S’incastra alla perfezione nella trama, trova mandanti e colpevoli talmente bene e in linea con tutte le indagini fatte a suo tempo, che mi piacerebbe sapere se Lefebvre abbia costruito il libro attorno a questi omicidi, oppure è stato un modo per ricordare la memoria e acciuffare i colpevoli, almeno nella finzione.
L’omicidio della Alpi, avvenuto nel 1994, viene collegato nel libro con un affondamento di una nave per impedire alla polizia somala di perquisirla e trovare i rifiuti pericolosi.
Proseguendo nella lettura, il racconto si sviluppa e incontriamo diversi personaggi di stile mafioso provenienti dai paesi dell’Est Europa.
Una donna schiavizzata e utilizzata come prestanome ed un killer dalla “faccia di gomma”, in grado di assumere diverse identità che impiega modi molto fantasiosi per uccidere, alcuni sconosciuti anche ai lettori più assidui di gialli.
Mi è piaciuto lo sviluppo che Lefebvre dà alla protagonista, Martine, che passa dal cliché di bella ragazza ricca, impegnata a divertirsi, a donna che vuole capire cosa si cela dietro la società che ha ricevuto in eredità e che non esita a mettersi in gioco, rischiando anche la vita.
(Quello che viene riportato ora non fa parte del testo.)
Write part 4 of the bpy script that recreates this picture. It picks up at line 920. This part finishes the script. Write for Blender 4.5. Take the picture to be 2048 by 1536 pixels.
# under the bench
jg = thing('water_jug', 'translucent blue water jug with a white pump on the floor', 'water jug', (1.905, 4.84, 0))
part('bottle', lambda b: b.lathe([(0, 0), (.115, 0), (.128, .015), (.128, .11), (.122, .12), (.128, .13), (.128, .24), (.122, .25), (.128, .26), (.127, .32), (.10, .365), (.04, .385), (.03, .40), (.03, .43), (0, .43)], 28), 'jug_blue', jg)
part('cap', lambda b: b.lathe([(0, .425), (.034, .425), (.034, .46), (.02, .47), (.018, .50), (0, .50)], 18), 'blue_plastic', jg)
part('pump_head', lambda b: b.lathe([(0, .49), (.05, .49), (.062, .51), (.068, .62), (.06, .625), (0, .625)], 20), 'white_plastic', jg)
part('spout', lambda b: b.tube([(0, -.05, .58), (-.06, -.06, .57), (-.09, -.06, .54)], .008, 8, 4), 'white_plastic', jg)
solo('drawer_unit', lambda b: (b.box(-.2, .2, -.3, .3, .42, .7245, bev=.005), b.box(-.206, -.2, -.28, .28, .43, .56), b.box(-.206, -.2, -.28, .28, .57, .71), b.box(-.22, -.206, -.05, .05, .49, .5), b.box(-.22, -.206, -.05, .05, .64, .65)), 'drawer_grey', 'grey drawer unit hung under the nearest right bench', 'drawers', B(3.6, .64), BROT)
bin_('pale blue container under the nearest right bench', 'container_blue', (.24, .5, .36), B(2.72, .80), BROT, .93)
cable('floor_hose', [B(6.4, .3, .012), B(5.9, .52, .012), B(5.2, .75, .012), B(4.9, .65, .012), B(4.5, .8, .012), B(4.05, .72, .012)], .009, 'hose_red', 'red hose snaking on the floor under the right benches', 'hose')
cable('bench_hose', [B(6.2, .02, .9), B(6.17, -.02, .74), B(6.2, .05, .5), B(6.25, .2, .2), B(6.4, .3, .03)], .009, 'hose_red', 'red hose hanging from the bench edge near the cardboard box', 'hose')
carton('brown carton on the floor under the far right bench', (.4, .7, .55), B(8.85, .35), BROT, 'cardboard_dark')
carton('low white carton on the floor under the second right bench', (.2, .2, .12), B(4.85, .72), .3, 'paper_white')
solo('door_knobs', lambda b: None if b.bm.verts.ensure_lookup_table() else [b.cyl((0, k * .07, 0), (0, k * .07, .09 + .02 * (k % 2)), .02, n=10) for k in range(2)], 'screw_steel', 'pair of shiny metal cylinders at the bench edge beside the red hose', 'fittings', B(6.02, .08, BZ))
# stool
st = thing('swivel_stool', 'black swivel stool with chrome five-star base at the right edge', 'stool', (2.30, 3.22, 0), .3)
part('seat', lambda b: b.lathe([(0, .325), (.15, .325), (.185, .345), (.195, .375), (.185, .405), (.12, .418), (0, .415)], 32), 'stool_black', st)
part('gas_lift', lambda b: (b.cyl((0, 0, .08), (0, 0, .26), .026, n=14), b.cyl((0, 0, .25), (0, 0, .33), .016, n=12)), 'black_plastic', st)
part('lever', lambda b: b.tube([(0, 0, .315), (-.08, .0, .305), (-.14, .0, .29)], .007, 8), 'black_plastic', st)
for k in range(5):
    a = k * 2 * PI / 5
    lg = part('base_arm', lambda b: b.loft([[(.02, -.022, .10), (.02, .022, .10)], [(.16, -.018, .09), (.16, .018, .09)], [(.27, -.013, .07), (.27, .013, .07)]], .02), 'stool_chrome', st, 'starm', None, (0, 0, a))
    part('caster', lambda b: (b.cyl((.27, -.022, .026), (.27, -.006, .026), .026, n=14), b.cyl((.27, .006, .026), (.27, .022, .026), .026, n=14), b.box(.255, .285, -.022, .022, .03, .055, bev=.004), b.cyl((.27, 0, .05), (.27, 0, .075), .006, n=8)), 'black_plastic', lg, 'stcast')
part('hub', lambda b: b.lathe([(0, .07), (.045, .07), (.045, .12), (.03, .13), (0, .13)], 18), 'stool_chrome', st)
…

Il caso Colbert è un noir che dipana i suoi tentacoli come un polpo, all’inizio lo leggi e te lo immagini tranquillo, in attesa, tutto raccolto, ma poi, il polpo, inizia a distendere i suoi tentacoli, uno per volta, e devi leggere, non puoi fermarti, perché altrimenti non riusciresti a seguire questo spettacolo naturale che si sposta agilmente da un paese all’altro dell’Europa, per poi chiudere il tutto, rilasciando il suo inchiostro, in una bellissima villa nel cuore del Ghetto di Venezia.
Editore: BEAT
Pagine: 400
Anno pubblicazione:2023
AUTORE
Professore ordinario fuori ruolo di Geografia Economico-Politica presso l’Università degli Studi di Roma “La Sapienza”, Project leader di programmi e progetti d’investimento, membro di Commissioni per la Presidenza del Consiglio.
Carlo Lefebvre è autore di numerosi saggi e monografie.